Selection and Optimization of Demulsifier Based on Physio-Chemical Characteristics of Emulsion

Abstract

The presence of crude oil/water emulsions is a burden in the petroleum industry. It leads to several operational and economic issues related to crude production, transportation, and refining processes. The stability of the emulsified oil is affected by water content, presence of organic/inorganic materials, formation brine salinity, and temperature. In reservoir fluid studies, applying chemical demulsifiers on emulsion samples is common to break the emulsion and reduce the water content to an acceptable level (less than 1 wt. %) to generate representative fluid composition results. However, this process depends heavily on the crude and the water compositions and the type of demulsifier used. An incompatible choice of demulsifier could strengthen the emulsion's stability or alter the fluid composition. This introduces the need to understand specific physiochemical properties to identify the root causes of demulsifier ineffectiveness.
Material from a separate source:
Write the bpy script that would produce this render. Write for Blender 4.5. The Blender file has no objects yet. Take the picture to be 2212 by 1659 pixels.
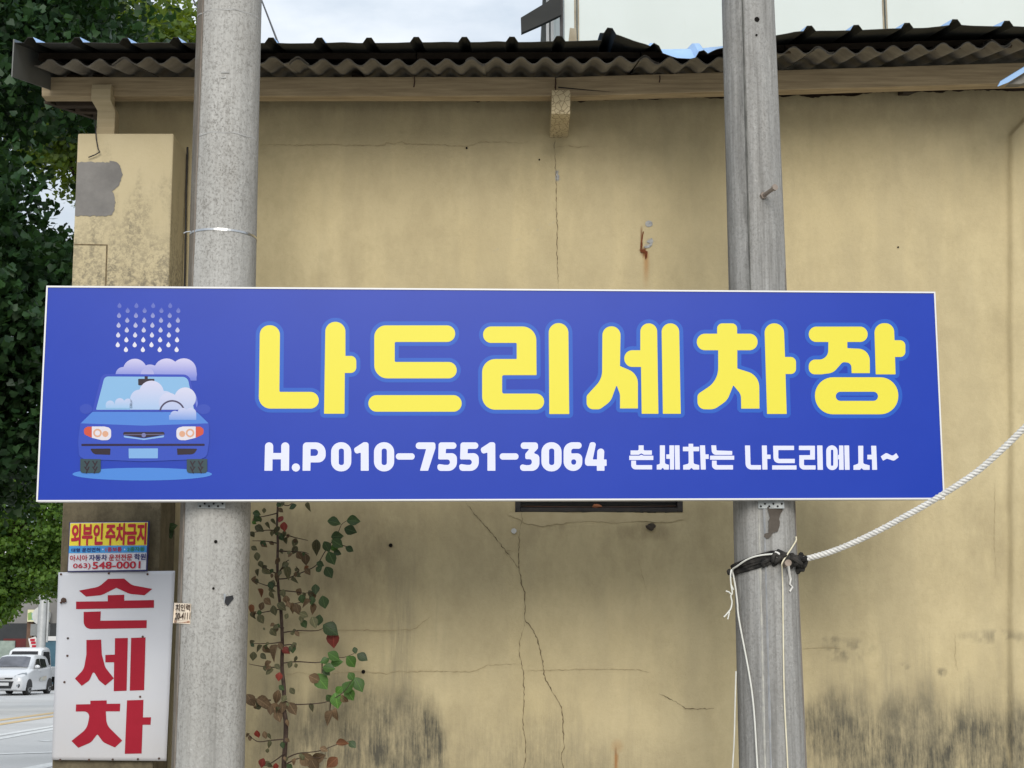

In this study, two demulsifiers containing different functional groups (Type 1 and Type 2) were evaluated for their emulsion breakage ability. Nine oil samples from various fields were mixed with formation water in the first round and seawater in the second. The water-oil ratio of 80:20 was achieved using a blender for 1.5 minutes at 300 RPM. Saturates, Aromatics, Resins, and Asphaltene (SARA), viscosity, density, and sulfur content were determined for all oil samples. Furthermore, chemical analysis was conducted on all water samples to determine Total Dissolved Solids (TDS). After applying both demulsifiers at the same concentration (1% of total volume), separated water volumes were measured at 5, 10, 15, and 20 minutes and used to calculate the emulsion separation index (ESI). Results of this work showed that Type 1 demulsifier performed better than Type 2 in the formation water and seawater and while using different oils due to the resistance of the non-ionic surfactant to salinity, polarity, and water hardness. This study shows a methodology for effectively determining the optimum chemical demulsifier type to break emulsions by adequately understanding the chemistry of the oil, brine, resulting emulsions, and demulsifiers used.